Accordingly, the document refers to the “office of the reader” and the “office of acolyte” and notes what is “proper” to each of these ministries. In regard to the office of lector the document explains: “The lector should be mindful of the office he has undertaken and should do all in his power to acquire increasingly that sweet and living love and knowledge of the Scriptures that will make him a more perfect disciple of the Lord.” Concerning the acolyte, we read: “Since an acolyte is especially destined for the service of the altar, he should familiarize himself with everything which pertains to divine worship and should endeavor to understand its spirit and its inner meaning. He will thus be able to offer himself entirely to God and in church will be an example of gravity and reverence to all. He will also have a sincere love for the mystical body of Christ, the people of God, especially the weak and the sick.”
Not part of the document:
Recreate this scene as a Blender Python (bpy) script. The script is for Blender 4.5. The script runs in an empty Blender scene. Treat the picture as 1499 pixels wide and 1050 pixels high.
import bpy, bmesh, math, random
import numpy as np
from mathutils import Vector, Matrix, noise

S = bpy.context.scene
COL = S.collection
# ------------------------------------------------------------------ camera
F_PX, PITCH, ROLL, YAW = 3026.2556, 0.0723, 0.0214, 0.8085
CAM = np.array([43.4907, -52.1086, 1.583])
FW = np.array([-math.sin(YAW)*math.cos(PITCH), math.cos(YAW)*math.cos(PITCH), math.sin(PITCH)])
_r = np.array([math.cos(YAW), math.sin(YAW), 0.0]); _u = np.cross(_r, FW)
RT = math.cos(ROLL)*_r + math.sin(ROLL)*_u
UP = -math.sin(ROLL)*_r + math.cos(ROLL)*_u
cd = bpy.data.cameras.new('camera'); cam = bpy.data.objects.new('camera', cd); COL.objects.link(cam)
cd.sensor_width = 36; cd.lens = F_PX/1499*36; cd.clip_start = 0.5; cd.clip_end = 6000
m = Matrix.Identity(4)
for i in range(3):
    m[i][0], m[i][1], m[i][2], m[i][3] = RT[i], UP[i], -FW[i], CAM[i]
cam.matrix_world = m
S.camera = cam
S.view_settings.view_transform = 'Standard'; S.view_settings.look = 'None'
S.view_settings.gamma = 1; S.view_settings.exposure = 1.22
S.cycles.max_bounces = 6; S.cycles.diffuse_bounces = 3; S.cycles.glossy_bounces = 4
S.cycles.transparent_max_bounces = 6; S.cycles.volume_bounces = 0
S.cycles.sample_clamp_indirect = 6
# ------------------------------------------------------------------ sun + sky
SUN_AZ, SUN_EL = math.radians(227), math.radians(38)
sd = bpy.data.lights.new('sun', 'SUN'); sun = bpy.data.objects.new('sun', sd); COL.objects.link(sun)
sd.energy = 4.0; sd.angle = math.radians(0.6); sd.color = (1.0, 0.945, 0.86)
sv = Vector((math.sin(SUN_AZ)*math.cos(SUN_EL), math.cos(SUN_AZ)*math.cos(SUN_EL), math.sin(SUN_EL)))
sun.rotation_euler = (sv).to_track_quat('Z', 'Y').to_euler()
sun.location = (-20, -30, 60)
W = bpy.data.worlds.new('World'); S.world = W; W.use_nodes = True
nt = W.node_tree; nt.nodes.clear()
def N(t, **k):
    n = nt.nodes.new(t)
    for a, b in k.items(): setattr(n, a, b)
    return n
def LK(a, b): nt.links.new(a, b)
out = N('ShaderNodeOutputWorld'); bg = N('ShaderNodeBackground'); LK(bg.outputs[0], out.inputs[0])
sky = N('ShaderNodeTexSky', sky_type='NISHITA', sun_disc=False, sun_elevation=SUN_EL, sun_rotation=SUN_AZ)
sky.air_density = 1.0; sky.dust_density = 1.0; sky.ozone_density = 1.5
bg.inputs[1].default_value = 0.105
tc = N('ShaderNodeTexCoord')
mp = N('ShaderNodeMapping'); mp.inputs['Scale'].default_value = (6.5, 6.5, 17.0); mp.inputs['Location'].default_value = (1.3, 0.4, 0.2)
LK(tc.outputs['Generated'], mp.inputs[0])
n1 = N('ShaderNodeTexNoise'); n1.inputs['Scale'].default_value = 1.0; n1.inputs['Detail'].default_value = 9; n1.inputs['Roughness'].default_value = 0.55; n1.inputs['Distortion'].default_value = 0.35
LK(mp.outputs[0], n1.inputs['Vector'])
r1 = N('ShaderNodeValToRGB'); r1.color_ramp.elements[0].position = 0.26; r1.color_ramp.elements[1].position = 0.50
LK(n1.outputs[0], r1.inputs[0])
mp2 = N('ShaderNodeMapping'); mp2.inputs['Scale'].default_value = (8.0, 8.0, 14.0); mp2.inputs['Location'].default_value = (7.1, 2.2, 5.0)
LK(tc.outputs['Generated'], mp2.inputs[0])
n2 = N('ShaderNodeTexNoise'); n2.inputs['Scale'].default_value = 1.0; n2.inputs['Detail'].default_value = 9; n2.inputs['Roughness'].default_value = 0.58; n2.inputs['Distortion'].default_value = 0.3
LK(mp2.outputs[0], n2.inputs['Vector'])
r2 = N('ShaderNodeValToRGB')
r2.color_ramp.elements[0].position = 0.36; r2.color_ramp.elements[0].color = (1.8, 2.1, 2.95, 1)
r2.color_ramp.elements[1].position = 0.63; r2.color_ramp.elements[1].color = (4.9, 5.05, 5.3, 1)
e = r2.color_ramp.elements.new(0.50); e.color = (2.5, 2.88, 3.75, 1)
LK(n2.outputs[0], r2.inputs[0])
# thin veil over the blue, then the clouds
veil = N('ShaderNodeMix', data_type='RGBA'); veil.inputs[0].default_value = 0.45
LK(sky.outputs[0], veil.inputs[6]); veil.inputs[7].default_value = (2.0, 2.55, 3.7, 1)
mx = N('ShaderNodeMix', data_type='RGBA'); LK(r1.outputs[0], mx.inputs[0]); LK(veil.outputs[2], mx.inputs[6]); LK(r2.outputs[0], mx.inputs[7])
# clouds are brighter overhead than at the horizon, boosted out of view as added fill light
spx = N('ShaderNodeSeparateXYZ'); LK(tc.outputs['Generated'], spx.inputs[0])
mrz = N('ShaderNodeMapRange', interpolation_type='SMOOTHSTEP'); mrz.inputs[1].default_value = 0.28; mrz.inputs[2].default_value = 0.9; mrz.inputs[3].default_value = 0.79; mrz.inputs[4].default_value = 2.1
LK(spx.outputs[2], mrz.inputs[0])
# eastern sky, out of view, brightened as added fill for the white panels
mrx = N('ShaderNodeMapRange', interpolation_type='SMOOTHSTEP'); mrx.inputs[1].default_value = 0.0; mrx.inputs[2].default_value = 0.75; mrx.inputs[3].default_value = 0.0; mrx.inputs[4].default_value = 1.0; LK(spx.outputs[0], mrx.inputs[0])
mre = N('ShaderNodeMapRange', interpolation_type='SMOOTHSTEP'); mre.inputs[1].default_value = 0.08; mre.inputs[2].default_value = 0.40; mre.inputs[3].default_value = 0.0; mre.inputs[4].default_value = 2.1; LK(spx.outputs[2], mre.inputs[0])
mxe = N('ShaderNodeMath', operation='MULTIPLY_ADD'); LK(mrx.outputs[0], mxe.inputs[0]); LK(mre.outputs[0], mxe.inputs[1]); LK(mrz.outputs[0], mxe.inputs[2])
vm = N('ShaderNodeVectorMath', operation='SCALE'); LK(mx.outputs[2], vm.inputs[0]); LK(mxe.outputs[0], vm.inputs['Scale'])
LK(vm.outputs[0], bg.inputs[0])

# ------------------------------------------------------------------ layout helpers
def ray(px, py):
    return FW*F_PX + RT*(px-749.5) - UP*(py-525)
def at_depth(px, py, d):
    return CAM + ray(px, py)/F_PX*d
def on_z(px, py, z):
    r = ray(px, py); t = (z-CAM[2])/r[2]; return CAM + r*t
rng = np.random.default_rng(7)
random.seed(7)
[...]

The notion of an office in the Church is quite distinct from the notion of a function. If the roles of reader and extraordinary minister of Holy Communion in the context of the Sacred Liturgy are viewed exclusively as “functions,” as merely something that is done, then it makes no difference who does them as long as they are functionally “capable.” The Church, however, recognizes and teaches that these are more than “functions”; they are “offices,” which are to be entrusted to the laity in an ordered fashion. The idea of promoting a Sacred Liturgy, properly ordered, with each office holder fulfilling his ministry and each lay person fulfilling his or her assigned duties sounds very attractive. Sacred Liturgy needs to be properly ordered. I do not think very many people would object to this. The perceived problem with this document, the reason why it was never fully implemented in accord with the mind of the Church, is found in the fact that these “offices,” these official ministries, are limited to men. The document notes: “The offices of lector and acolyte are reserved to men, in keeping with the venerable tradition of the Church.” Clearly the “functions” associated with these ministries are routinely fulfilled by both men and women, but the ministries themselves, the “offices” are reserved. When the Church makes distinctions between men and women, a charge of discrimination is never far behind.
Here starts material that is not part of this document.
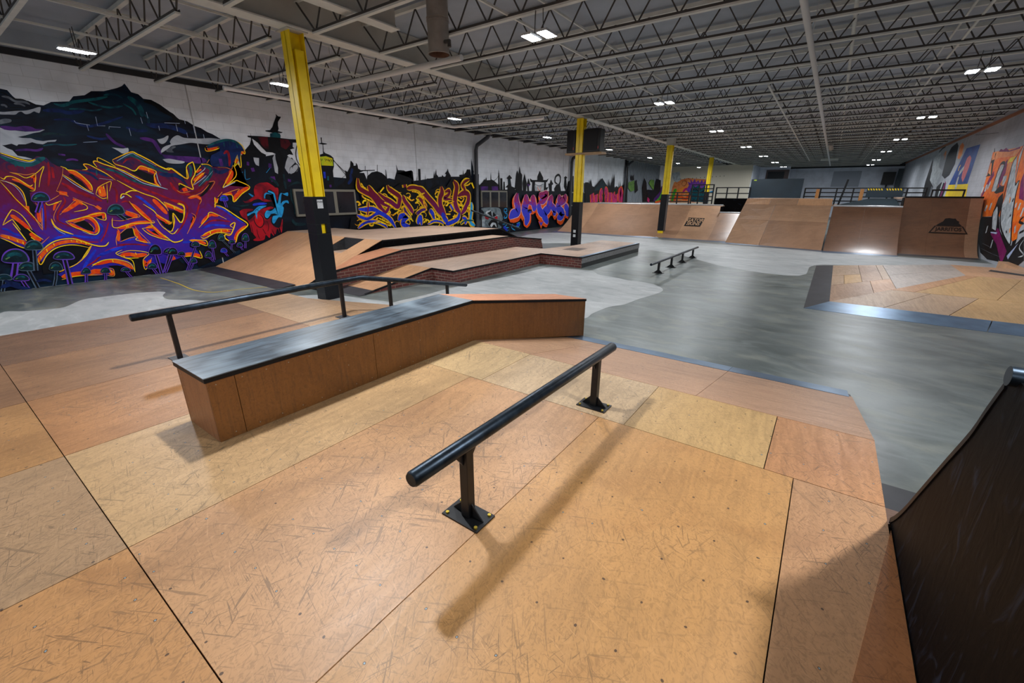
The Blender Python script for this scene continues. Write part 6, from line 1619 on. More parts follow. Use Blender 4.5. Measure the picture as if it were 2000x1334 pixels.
Y 169 s 11799 2101 12130 2155 12459 2090 12807 1883
Y 179 s 12382 1779 12609 1566 12762 1350
Y 182 s 11701 2249 11713 2150
Y 183 s 9547 1411 9848 1388 10142 1397 10410 1277 10684 1138 10920 962 11109 681
Y 130 s 9464 1213 9641 1129 9904 1071 10240 1218 10402 1213
Y 113 s 9441 762 9648 893 9931 974 10287 942 10604 810 10719 704
Y 221 s 11271 946 11424 1110 11721 1099 11546 968 11483 798 11802 729
Y 146 s 11593 1429 11687 1221 11920 970
Y 128 s 12223 1116 12485 1285 12760 1332
Y 191 s 12239 760 12304 935 12414 1056 12433 713
Y 84 s 9980 1667 9950 1433 9877 1167
Y 255 s 12285 2157 12567 2056 12846 1812 13061 1632 13233 1485 13429 1260 13631 1029
Y 270 s 13661 2210 13697 1956 13575 1773 13557 1516 13649 1291 13853 1021
Y 165 s 13864 1993 14147 2050 14080 1882 13791 1735 14295 1694
Y 285 s 14428 2443 14617 2223 14541 1920 14465 1616 14565 1326 14793 1105
Y 263 s 14653 1825 15081 1960 15355 1882 15343 1606 15109 1293 14851 1063
Y 171 s 15200 1882 15091 2153 14976 2266 15166 2441 15479 2526
Y 221 s 12931 1310 13099 1122 13190 934
Y 257 s 13640 1160 13789 909 13949 768
Y 211 s 14733 1126 14599 875 14177 738 13829 678
Y 179 s 12253 759 12318 935 12451 1037
Y 109 s 12780 732 13129 844 13504 808 13719 702
Y 179 s 14904 903 15149 832 15075 613
Y 142 s 14166 1468 14327 1274
Y 204 s 15562 1564 15547 1202 15460 696 15779 515
Y 119 s 14767 629 15083 775 15690 747
Y 124 s 12195 1188 12500 1303 12703 1333
Q 161 s 9655 2422 9661 2124 9832 2005 10160 1852 10299 1695 10474 1469 10659 1286
Q 184 s 10047 2190 10175 1976 10390 1789 10575 1628 10976 1459
Q 168 s 10450 1946 10714 1755 10995 1622 11281 1452 11391 1651 11409 1817 11121 1981 10941 2092 10893 2219
Q 120 s 10550 1419 10699 1268 10891 1460
Q 165 s 11571 1866 11662 1648 11870 1423 12037 1193
Q 140 s 11799 2101 12130 2155 12459 2090 12807 1883
Q 143 s 12382 1779 12609 1566 12762 1350
Q 146 s 11701 2249 11713 2150
Z 155 s 9547 1411 9848 1388 10142 1397 10410 1277 10684 1138 10920 962 11109 681
Z 104 s 9464 1213 9641 1129 9904 1071 10240 1218 10402 1213
Z 87 s 9441 762 9648 893 9931 974 10287 942 10604 810 10719 704
Z 190 s 11271 946 11424 1110 11721 1099 11546 968 11483 798 11802 729
V 112 s 11593 1429 11687 1221 11920 970
V 98 s 12223 1116 12485 1285 12760 1332
Z 153 s 12239 760 12304 935 12414 1056 12433 713
Q 53 s 9980 1667 9950 1433 9877 1167
Q 220 s 12285 2157 12567 2056 12846 1812 13061 1632 13233 1485 13429 1260 13631 1029
Q 228 s 13661 2210 13697 1956 13575 1773 13557 1516 13649 1291 13853 1021
Q 132 s 13864 1993 14147 2050 14080 1882 13791 1735 14295 1694
Q 241 s 14428 2443 14617 2223 14541 1920 14465 1616 14565 1326 14793 1105
Q 222 s 14653 1825 15081 1960 15355 1882 15343 1606 15109 1293 14851 1063
Q 130 s 15200 1882 15091 2153 14976 2266 15166 2441 15479 2526
Z 182 s 12931 1310 13099 1122 13190 934
Z 217 s 13640 1160 13789 909 13949 768
Z 174 s 14733 1126 14599 875 14177 738 13829 678
Z 143 s 12253 759 12318 935 12451 1037
Z 77 s 12780 732 13129 844 13504 808 13719 702
Z 137 s 14904 903 15149 832 15075 613
Z 101 s 14166 1468 14327 1274
C 156 s 15562 1564 15547 1202 15460 696 15779 515
T 85 s 14767 629 15083 775 15690 747
V 94 s 12195 1188 12500 1303 12703 1333
Y 51 s 9741 1883 9804 1791 10023 1697 10283 1568
R2 24 d 9741 1883 9804 1791 10023 1697 10283 1568
Y 54 s 10657 1627 10879 1542 11180 1338
R2 25 d 10657 1627 10879 1542 11180 1338
Y 56 s 10867 1995 11086 1867 11306 1685
R2 26 d 10867 1995 11086 1867 11306 1685
Y 48 s 9566 1272 9916 1166 10250 1298
R2 22 d 9566 1272 9916 1166 10250 1298
Y 50 s 10041 905 10369 938 10898 761
R2 23 d 10041 905 10369 938 10898 761
Y 52 s 10346 1085 10621 959 10905 828
R2 24 d 10346 1085 10621 959 10905 828
Y 60 s 11574 1242 11833 1043 12007 878
R2 28 d 11574 1242 11833 1043 12007 878
Y 56 s 11747 1816 11966 1678 12135 1711
R2 26 d 11747 1816 11966 1678 12135 1711
Y 54 s 12021 2002 12256 1986 12538 1883
R2 25 d 12021 2002 12256 1986 12538 1883
Y 53 s 9755 2276 9848 2127 9939 2097
R2 25 d 9755 2276 9848 2127 9939 2097
Y 51 s 10535 1978 10717 2137
R2 23 d 10535 1978 10717 2137
Y 53 s 12250 1779 12503 1883 12707 1953
R2 25 d 12250 1779 12503 1883 12707 1953
Y 73 s 12601 1883 12645 1530 12775 1278
R2 34 d 12601 1883 12645 1530 12775 1278
Y 71 s 13189 1266 13270 931 13515 958
R2 33 d 13189 1266 13270 931 13515 958
Y 68 s 14588 1711 14879 1573 15069 1727
R2 32 d 14588 1711 14879 1573 15069 1727
Y 79 s 14690 1420 14874 1495 14953 1258
R2 37 d 14690 1420 14874 1495 14953 1258
Y 57 s 13858 1097 14142 1087
R2 26 d 13858 1097 14142 1087
Y 58 s 13783 1624 14114 1545 14406 1617
R2 27 d 13783 1624 14114 1545 14406 1617
Y 67 s 14243 851 14487 998 14609 1052
R2 31 d 14243 851 14487 998 14609 1052
Y 87 s 15232 1251 15428 1406 15315 1007
R2 40 d 15232 1251 15428 1406 15315 1007
Y 62 s 12529 781 12744 916 12914 780
R2 29 d 12529 781 12744 916 12914 780
Y 60 s 13264 1883 13378 1991 13538 1991
R2 28 d 13264 1883 13378 1991 13538 1991
Y 61 s 15097 2268 15343 2291 15535 2391
R2 28 d 15097 2268 15343 2291 15535 2391
Y 87 s 15598 2393 15748 2160
R2 41 d 15598 2393 15748 2160
Y 52 s 10982 1127 11168 1221 11400 1315
R2 24 d 10982 1127 11168 1221 11400 1315
'''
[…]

The reason for this explanation at this time is that I have once more traveled to Baker City, conducted a class for lectors and acolytes and officially instituted another group of more than 30 men into the office, the ministry, of either lector or acolyte. It was a marvelously joyful and rewarding experience. Another reason is the fact that there has been some opposition to and misunderstanding of my implementation of this official church document. We hear a lot of talk about the need to implement more fully that which Vatican II intended. Yet when Vatican II is implemented in a fashion clearly consistent with the theology of Vatican II and with the mind of the Holy Father, then such an implementation is described “as a giant leap backward” intended only to “eliminate all women from the ministries.” This was never my intention, and it is not my intention now. It appears that those who claim to want an implementation of Vatican II prefer the pre-Vatican scenario which restricted these official ministries to those preparing for priesthood while allowing the laity to exercise the “function” but not possess the “office.” In their view, the fact that the “offices” are restricted to lay men means that offering them is backward and regressive. In my view, the fact that these esteemed “offices” and not only the “functions” are, since 1973, open and available to lay men, is a marvelous step forward in the full and orderly implementation of the Second Vatican Council.

One would be inclined to believe, in light of the opposition to this implementation, that some in the Church truly do not desire an implementation of the Second Vatican Council but rather only an incomplete, politically correct, implementation of what they believe should be implemented and any other “interpretation” is simply rejected as a “giant leap backward.”